Scott Agnew went down very well with them, but my gut feeling was that they were really not my demographic and that this might well be a bit of a struggle.
I started off ok, but it soon became clear that I was a little too "out there" (or "not funny" ; whatever is most applicable for "The Friends of Subo" collective's comedy sensibilities).
They spent the rest of my set talking amongst themselves and periodically heckling.
I didn't really handle it all that well, and not having gigged in almost 6 weeks certainly wasn't helping.
There was another strange man who kept shouting out weird random comments from the back.
I couldn't really see him properly because of the lights, but when I clocked him at the interval, my first thought was "is he going to a fancy dress party as a paedophile, or are these his own clothes?" (he had a big bushy beard as well).
That might have helped my cause if I could have seen him properly during my set.
The problem is that the nature of my set encourages people to shout things out (although 99% of the time they don't).
It was an impossible situation, and the ladies succeeded in making the show about them.
More able comedians would have ripped them apart though.

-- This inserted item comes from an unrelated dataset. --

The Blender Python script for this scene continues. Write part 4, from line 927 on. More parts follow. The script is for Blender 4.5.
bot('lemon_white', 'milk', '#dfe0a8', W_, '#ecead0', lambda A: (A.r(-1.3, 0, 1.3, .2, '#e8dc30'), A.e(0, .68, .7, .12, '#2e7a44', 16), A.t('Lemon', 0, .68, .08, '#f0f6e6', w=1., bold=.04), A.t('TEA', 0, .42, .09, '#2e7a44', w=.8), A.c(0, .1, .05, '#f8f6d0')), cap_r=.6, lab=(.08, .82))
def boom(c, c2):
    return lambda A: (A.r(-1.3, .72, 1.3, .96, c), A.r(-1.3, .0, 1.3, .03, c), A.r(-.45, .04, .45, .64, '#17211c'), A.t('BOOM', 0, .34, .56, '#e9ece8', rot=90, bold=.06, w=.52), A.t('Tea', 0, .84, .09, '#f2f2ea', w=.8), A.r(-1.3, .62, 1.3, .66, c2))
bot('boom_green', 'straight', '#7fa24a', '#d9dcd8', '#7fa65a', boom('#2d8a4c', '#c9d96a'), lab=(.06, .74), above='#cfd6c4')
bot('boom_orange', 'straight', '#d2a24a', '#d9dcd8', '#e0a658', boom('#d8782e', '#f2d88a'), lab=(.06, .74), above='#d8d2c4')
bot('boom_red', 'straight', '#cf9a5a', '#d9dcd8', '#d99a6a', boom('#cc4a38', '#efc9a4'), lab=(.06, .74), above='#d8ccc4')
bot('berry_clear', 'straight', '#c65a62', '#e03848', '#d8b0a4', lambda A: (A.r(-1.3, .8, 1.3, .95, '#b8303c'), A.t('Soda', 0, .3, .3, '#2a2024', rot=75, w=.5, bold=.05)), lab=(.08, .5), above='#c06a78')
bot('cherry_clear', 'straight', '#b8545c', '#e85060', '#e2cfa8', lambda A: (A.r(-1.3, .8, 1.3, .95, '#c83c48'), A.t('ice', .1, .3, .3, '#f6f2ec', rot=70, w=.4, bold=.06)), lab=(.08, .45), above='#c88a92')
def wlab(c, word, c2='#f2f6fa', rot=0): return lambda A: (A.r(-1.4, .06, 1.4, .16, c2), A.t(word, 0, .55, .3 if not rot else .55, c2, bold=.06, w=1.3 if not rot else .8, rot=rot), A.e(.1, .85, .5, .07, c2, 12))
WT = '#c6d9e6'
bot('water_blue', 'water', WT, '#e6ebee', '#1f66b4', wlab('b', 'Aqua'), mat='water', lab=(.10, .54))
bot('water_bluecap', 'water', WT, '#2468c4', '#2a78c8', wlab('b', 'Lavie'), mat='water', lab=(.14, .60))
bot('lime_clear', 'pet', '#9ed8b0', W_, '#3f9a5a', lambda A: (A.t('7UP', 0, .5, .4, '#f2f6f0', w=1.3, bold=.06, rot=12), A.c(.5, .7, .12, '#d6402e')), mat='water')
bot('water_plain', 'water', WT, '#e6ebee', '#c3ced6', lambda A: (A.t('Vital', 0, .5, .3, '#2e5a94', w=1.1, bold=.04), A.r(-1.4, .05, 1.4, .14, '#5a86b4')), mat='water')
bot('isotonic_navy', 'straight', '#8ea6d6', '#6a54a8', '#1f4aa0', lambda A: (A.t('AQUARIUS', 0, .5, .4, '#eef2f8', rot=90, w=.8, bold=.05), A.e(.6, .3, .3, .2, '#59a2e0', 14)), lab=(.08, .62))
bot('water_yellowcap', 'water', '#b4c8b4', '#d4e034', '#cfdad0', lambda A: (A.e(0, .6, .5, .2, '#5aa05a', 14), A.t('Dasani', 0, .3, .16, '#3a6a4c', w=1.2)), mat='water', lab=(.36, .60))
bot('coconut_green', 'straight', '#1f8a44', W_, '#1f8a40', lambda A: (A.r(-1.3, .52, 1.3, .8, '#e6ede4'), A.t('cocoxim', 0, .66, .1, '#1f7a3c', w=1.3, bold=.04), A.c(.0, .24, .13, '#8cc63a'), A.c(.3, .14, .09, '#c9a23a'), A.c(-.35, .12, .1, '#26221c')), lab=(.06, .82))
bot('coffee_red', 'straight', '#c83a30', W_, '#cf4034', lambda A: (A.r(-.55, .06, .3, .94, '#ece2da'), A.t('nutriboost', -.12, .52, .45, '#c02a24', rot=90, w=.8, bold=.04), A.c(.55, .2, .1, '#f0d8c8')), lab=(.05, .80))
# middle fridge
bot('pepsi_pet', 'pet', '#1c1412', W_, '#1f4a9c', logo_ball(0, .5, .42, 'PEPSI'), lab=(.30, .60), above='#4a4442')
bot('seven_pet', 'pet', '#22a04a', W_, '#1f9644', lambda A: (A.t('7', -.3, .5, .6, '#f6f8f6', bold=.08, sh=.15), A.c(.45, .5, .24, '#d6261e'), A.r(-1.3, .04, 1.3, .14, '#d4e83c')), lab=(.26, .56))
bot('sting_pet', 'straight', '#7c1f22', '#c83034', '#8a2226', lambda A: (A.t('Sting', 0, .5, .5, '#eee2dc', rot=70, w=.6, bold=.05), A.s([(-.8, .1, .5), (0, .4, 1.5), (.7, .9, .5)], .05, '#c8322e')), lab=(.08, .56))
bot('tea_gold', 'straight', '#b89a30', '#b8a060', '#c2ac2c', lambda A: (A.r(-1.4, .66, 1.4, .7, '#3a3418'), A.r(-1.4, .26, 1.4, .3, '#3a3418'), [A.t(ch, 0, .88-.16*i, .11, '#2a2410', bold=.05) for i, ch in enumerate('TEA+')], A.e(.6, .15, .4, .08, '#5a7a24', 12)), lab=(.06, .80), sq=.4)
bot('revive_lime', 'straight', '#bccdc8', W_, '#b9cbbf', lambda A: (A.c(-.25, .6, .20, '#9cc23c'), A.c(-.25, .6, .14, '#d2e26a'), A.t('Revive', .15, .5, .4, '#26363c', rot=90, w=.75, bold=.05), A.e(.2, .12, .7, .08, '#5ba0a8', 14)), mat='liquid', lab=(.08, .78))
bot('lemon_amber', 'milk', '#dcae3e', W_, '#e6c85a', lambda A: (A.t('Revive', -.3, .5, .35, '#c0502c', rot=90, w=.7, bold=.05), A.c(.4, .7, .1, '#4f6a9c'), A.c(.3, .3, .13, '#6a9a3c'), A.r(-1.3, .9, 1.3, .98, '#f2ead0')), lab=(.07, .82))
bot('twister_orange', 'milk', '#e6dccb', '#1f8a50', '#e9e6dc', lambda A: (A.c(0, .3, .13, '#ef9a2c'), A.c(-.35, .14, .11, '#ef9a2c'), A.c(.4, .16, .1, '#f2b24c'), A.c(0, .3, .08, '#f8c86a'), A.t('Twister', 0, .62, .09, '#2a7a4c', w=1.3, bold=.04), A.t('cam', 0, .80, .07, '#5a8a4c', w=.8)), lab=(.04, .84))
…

Anyway, it was 15 minutes of pain, and immediately became one of my top 3 "least enjoyable gigs of all-time".
I could criticise the crowd, and call it a large-scale "Cunts Convention", but the other comedians had decent gigs, so I have to take the blame for not being quick enough on my feet to reverse the catastrophic progress of my performance.
Oh well, at least the "Daily Record" weren't in to review it (I don't think so, anyway).
I am feeling a bit wounded, but am trying to channel my genocidal impulses towards the people of West Lothian by throwing myself into writing with a vengeance.